- _EXERCISE DETAILS_: Count how many lines hold the string "part". Answer with that number and nothing more.

- _SUPPLIED INFORMATION_:
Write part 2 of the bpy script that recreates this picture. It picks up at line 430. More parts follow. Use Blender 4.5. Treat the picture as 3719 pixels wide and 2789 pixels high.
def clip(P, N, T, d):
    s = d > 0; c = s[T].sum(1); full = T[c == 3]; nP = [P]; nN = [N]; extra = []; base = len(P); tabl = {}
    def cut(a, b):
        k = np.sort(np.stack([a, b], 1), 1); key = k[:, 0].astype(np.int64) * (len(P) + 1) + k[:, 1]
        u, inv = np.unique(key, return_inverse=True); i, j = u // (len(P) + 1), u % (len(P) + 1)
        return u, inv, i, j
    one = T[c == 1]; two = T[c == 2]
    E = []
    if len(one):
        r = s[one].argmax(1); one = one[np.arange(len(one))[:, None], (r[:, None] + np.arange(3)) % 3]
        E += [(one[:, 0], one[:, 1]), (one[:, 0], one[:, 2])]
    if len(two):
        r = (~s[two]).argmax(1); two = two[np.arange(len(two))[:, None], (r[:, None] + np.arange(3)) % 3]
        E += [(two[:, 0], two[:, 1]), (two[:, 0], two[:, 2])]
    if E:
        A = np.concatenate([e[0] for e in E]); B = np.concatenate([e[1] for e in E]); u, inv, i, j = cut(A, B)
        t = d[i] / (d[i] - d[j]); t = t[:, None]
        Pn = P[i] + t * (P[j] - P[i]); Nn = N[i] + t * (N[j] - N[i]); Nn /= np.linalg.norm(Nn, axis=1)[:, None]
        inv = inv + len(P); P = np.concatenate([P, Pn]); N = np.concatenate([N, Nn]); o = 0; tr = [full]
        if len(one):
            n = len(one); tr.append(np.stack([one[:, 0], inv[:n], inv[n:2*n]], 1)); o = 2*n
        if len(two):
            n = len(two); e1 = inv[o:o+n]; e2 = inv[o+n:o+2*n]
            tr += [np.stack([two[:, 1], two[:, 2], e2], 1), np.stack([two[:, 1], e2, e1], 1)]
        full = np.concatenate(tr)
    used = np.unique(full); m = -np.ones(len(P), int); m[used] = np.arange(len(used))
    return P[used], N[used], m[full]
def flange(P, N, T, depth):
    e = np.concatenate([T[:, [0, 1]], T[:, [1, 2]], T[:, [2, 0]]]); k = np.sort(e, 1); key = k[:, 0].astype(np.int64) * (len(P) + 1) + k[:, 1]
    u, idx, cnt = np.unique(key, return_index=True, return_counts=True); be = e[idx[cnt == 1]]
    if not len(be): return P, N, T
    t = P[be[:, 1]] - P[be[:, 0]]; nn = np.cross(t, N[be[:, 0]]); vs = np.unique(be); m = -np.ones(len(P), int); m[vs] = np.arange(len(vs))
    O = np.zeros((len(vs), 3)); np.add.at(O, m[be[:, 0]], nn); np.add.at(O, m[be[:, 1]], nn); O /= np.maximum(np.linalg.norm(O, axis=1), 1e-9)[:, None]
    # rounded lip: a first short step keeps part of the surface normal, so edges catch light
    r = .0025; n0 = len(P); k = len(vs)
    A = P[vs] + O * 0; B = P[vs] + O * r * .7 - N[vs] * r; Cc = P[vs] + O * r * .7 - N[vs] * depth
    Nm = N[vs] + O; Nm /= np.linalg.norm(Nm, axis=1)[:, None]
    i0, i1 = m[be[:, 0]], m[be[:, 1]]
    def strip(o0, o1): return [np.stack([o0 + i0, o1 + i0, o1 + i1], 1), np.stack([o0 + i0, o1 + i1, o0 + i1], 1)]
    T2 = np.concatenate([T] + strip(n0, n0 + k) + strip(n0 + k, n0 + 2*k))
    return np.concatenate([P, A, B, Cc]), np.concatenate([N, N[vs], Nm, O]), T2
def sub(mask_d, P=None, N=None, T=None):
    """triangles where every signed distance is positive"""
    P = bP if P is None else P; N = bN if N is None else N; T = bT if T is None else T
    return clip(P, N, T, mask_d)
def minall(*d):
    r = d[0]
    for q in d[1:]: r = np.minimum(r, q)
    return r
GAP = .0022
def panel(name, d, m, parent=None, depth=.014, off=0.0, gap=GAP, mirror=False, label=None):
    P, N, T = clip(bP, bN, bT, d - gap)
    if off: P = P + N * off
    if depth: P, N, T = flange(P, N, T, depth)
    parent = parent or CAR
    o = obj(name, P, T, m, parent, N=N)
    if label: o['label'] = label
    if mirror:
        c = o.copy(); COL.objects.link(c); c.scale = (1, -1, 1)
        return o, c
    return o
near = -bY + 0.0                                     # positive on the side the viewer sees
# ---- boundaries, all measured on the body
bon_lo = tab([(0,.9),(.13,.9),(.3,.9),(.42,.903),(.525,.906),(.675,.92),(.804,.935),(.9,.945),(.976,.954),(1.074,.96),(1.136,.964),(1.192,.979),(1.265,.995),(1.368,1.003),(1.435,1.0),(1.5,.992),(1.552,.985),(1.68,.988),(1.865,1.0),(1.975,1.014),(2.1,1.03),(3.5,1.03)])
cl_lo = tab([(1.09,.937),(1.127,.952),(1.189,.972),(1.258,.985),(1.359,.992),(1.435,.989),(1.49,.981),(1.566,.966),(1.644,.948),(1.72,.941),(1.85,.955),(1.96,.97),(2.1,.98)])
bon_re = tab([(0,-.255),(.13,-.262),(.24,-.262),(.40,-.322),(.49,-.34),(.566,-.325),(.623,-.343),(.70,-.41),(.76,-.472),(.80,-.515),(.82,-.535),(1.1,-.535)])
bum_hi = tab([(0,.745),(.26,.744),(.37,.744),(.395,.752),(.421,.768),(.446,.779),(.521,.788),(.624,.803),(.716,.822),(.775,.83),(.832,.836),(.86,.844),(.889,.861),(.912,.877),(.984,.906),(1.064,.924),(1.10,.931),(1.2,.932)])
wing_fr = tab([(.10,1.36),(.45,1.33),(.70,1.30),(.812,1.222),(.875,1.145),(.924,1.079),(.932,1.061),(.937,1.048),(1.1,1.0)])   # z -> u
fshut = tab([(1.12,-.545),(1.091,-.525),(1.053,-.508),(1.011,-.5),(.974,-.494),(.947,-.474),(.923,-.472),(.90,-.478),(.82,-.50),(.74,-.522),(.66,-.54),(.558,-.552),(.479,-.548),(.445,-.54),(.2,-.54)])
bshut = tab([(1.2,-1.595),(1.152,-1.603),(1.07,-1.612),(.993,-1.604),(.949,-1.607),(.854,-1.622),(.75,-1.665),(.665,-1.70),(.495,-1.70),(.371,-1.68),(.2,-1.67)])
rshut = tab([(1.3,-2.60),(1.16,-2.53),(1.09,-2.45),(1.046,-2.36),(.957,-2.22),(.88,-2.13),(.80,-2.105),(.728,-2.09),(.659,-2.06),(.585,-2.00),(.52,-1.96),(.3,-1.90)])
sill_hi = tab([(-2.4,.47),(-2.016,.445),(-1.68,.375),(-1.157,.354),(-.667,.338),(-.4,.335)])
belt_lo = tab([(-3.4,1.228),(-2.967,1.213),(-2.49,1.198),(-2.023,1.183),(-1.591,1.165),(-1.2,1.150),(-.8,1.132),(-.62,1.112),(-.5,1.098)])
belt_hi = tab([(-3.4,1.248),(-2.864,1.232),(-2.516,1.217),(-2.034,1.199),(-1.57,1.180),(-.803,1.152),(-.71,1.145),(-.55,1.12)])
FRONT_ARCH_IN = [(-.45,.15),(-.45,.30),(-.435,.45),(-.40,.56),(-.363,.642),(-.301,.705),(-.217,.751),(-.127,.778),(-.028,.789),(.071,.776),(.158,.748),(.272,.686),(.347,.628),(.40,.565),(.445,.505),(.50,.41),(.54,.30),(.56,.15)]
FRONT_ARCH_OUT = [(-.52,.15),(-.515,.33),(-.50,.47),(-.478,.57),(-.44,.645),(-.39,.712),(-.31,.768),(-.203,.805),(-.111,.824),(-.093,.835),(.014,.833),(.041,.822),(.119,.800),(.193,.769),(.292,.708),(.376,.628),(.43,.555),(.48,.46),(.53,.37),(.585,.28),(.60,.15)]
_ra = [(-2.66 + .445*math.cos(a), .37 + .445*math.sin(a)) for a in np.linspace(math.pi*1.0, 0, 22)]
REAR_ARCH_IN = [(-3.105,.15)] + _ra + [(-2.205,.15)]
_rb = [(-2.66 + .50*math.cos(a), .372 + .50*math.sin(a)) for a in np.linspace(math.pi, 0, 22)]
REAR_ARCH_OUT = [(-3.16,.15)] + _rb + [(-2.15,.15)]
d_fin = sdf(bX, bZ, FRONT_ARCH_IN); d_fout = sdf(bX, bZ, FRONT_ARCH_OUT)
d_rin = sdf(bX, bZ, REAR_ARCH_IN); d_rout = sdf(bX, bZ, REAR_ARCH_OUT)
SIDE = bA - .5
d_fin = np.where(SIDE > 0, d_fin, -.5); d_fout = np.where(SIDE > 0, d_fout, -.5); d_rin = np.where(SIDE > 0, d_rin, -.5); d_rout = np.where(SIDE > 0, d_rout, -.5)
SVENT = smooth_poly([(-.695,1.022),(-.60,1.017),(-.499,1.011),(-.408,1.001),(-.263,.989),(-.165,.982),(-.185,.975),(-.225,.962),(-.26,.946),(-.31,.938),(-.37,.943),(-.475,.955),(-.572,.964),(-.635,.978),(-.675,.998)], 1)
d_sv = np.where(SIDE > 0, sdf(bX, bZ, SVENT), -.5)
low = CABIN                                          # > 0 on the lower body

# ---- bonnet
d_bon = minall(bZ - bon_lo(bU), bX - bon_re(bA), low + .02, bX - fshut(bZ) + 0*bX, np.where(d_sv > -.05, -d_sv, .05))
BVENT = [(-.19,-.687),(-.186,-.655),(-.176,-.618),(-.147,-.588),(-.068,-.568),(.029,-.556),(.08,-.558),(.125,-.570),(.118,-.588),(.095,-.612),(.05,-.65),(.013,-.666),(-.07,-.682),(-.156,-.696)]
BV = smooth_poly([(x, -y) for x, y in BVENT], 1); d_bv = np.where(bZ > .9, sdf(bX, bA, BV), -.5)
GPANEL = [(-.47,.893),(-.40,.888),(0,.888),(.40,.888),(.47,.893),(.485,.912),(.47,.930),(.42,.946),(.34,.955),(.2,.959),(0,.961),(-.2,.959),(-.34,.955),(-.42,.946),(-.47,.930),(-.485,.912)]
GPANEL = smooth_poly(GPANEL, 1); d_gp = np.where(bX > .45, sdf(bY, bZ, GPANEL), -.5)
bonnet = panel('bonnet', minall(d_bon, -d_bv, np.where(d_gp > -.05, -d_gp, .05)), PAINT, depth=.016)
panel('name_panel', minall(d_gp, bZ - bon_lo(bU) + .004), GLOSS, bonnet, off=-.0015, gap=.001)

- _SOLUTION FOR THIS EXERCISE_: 2